++++ Data block

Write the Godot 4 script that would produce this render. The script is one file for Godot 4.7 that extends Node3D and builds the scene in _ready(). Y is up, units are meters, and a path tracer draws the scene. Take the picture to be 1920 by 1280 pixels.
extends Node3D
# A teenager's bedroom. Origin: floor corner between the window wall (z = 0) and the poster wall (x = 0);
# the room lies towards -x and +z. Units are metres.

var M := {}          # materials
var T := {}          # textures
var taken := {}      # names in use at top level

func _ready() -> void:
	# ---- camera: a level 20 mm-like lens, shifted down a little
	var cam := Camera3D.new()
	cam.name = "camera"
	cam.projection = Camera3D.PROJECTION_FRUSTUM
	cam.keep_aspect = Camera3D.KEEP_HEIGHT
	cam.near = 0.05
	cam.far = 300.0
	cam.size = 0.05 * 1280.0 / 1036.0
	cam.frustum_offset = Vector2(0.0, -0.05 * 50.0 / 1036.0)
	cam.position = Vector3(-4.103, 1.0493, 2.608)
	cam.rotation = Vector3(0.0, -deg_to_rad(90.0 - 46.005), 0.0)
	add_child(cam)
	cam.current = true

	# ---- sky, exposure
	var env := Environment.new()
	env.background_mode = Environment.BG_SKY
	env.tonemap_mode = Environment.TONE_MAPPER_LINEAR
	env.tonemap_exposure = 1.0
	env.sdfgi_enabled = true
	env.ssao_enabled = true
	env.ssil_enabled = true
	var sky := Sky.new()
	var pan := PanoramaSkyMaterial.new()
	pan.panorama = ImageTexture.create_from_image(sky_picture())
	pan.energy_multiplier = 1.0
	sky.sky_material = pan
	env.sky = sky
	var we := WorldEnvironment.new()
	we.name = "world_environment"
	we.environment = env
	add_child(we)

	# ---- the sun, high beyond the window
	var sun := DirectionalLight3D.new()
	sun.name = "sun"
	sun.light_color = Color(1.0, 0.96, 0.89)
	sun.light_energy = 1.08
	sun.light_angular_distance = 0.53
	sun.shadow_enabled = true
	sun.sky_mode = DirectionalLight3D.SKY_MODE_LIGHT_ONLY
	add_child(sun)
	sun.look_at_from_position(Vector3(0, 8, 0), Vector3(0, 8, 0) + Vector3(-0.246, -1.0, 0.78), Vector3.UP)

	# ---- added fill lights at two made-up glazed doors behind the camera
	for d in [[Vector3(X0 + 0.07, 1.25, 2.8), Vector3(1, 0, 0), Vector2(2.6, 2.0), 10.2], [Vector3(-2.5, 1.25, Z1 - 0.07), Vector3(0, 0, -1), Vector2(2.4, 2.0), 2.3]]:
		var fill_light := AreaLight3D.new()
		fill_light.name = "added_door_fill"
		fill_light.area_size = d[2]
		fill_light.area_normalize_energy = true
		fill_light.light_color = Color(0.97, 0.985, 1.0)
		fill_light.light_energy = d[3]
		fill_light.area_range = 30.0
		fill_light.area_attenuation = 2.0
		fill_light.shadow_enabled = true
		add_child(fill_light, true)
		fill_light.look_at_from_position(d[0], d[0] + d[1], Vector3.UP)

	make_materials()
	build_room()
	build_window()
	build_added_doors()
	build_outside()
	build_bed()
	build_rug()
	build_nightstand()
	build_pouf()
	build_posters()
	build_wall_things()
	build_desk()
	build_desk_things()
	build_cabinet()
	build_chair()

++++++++

Emit, unaltered, the lines from the top of the listing down through the line that holds "at top level"; emit nothing else.

## Task response
Write the Godot 4 script that would produce this render. The script is one file for Godot 4.7 that extends Node3D and builds the scene in _ready(). Y is up, units are meters, and a path tracer draws the scene. Take the picture to be 1920 by 1280 pixels.
extends Node3D
# A teenager's bedroom. Origin: floor corner between the window wall (z = 0) and the poster wall (x = 0);
# the room lies towards -x and +z. Units are metres.

var M := {}          # materials
var T := {}          # textures
var taken := {}      # names in use at top level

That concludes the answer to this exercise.